Wolf Pack maintenance gives F-16 new wings

Base Info
Staff Sgt. Dwight Hunter, 8th Aircraft Maintenance Squadron Aircraft Armament Systems team chief, oversees Airman 1st Class Ismael Fuentes Moran and Airman 1st Class Carson Yarborough, 8th AMXS Aircraft Armament Systems craftsmen, as they install a jettison release interface unit June 24, 2016 at Kunsan Air Base, Republic of Korea. Hunter and his team are working with other maintenance Air Force Specialty Codes on a simultaneous double wing replacement. (U.S. Air Force photo/Master Sgt. David Miller)
Staff Sgt. Dwight Hunter, 8th Aircraft Maintenance Squadron Aircraft Armament Systems team chief, oversees Airman 1st Class Ismael Fuentes Moran and Airman 1st Class Carson Yarborough, 8th AMXS Aircraft Armament Systems craftsmen, as they install a jettison release interface unit June 24, 2016 at Kunsan Air Base, Republic of Korea. Hunter and his team are working with other maintenance Air Force Specialty Codes on a simultaneous double wing replacement. (U.S. Air Force photo/Master Sgt. David Miller)

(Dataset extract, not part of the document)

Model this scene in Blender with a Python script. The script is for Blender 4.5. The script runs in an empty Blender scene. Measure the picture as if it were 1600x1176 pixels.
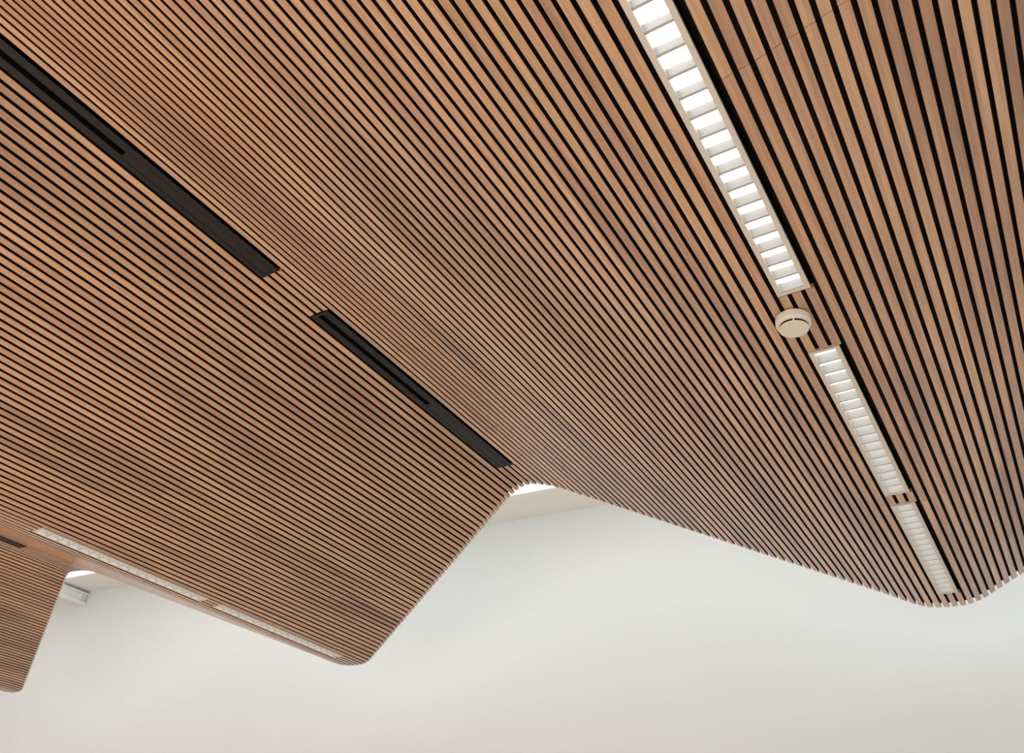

Wolf Pack maintenance gives F-16 new wings

by: Master Sgt. David Miller, 8th Fighter Wing Public Affairs | .
Kunsan Air Base | .
published: August 02, 2016

KUNSAN AIR BASE, Republic of Korea -- The 8th Fighter Wing has built a legacy from the hard work, dedication and leadership of those who have had the privilege of being part of the Wolf Pack. The experiences that Airmen gain from an assignment here have lasting effects throughout their careers and lives. Airmen assigned to the 8th Maintenance Squadron and 8th Aircraft Maintenance Squadron are tasked to ensure one aircraft is ready to fly, fight and win with a simultaneous double wing replacement.
 
Senior Master Sgt. Casey Hall, 8th AMXS lead production superintendent, said, "Aircraft maintenance doesn't happen in one section; it takes the entire team, day in and day out. This double wing change is a perfect example of how different sections in different squadrons all come together to make the mission happen."
 
This procedure requires crew chiefs and maintainers from aircraft fuels systems, aircraft armament systems and aircraft structural maintenance working in harmony to ensure the replacement of the wings is done correctly and the aircraft is returned to duty.
 
Technical Sgt. Rene St. Hilaire, 8th MXS aircraft fuels systems craftsman, has nine years working on F-16s and has been a part of four double wing replacement procedures.
 
“For the Airmen here it is a great training experience,” said St. Hilaire. “The team working on this double wing replacement have different experience levels with the F-16 and for some this is a once in a lifetime experience.”
 
While single replacements are common, a simultaneous double wing replacement is rare, and the amount of maintainers with experience doing it is even rarer.
 
“When they told me it was a double wing replacement on the same jet it seemed kind of daunting,” said Staff Sgt. Dwight Hunter, 8th AMXS, aircraft armament systems team lead.
 
Considerable planning and preparation happen before embarking on a project of this magnitude.
 
Senior Airman Samantha Cash, 8th MXS aircraft fuels system journeyman, is part of the fuels systems team replacing the wings.
 
“You don’t see a double wing change very often, so while the challenge is exciting, you have to do your research and make sure everyone knows their role and is comfortable in that role,” said Cash. “Crosstalk between the different career fields is key to everyone being on the same page and that the steps required are completed so that the procedure can be done timely and correctly.”
 
The work and dedication that frontline supervisors and team chiefs put into each new team member is key to building highly capable, technically proficient maintenance professionals working in a high-tempo, operational environment.
 
“This is a group effort and with the multiple Air Force Specialty Codes working together it went a lot smoother than I expected,” said Staff Sgt. William Wattley, 8th AMXS aircraft armament systems team lead. “It’s exciting to see young Airmen take direction as I use my experience to guide them through the process.”
 
As Airmen depart from this remote assignment, the experience they take to their next duty station and beyond is paying dividends for the rest of the Air Force.
 
“To come to a base like Kunsan, straight from technical school, and work on a project of this magnitude for the first time and excel is amazing,” said Hunter. “It’s emotional to me to see how far our Airmen have come.”